[What is expected]
Everything from the first line down to the line containing "return tuple(((v/255)/12.92 if" should be reproduced exactly; please include nothing else.
-- BEGIN Provided data --
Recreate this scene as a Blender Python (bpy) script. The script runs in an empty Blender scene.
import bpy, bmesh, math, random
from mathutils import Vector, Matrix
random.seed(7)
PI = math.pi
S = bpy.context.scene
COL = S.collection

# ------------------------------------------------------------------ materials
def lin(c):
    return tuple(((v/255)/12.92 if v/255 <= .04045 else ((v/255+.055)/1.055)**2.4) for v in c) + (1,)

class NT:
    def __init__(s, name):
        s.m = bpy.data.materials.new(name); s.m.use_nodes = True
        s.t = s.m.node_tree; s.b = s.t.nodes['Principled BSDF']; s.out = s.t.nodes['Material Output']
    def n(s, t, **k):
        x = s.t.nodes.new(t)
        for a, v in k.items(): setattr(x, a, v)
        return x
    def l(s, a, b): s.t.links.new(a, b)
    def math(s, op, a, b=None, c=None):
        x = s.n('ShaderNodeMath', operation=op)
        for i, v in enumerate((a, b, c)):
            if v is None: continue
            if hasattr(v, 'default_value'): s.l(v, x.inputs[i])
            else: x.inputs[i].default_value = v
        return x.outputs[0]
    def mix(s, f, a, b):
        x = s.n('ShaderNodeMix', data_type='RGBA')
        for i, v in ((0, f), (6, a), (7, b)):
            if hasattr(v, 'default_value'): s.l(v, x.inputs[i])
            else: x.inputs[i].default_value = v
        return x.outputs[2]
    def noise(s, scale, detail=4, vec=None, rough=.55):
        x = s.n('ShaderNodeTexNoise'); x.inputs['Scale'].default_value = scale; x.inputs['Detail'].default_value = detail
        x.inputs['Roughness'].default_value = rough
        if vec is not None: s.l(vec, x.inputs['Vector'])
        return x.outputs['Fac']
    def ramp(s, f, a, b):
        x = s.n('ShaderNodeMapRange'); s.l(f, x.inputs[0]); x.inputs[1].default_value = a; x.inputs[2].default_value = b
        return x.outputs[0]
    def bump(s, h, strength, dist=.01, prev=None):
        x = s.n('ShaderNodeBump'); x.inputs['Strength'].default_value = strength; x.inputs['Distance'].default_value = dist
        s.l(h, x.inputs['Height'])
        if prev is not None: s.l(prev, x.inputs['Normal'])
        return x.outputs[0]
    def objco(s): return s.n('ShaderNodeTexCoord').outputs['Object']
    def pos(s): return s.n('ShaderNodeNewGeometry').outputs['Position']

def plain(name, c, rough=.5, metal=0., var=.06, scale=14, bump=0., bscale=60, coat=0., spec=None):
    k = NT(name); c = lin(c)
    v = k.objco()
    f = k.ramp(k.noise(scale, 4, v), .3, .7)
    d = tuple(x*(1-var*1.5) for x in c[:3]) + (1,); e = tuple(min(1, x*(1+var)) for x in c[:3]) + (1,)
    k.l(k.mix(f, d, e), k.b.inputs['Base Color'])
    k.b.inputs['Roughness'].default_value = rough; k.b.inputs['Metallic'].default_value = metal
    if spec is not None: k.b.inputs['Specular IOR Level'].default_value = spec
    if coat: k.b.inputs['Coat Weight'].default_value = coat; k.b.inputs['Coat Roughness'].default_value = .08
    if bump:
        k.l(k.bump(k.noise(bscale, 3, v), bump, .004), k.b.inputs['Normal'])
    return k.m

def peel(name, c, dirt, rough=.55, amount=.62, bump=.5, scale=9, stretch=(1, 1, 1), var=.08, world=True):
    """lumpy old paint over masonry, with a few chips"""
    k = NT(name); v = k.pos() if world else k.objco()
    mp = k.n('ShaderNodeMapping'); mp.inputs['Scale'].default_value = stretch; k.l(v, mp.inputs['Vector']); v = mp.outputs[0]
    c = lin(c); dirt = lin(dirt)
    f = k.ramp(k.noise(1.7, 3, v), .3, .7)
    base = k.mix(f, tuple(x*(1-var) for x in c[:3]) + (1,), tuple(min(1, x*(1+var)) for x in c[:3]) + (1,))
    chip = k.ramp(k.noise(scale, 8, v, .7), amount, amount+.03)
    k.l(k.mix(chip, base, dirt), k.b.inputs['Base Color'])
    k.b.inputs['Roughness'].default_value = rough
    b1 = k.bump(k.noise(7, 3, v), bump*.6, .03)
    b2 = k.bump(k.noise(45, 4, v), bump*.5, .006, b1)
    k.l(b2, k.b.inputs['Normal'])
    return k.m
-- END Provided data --
[Output for this task]
Recreate this scene as a Blender Python (bpy) script. The script runs in an empty Blender scene.
import bpy, bmesh, math, random
from mathutils import Vector, Matrix
random.seed(7)
PI = math.pi
S = bpy.context.scene
COL = S.collection

# ------------------------------------------------------------------ materials
def lin(c):
    return tuple(((v/255)/12.92 if v/255 <= .04045 else ((v/255+.055)/1.055)**2.4) for v in c) + (1,)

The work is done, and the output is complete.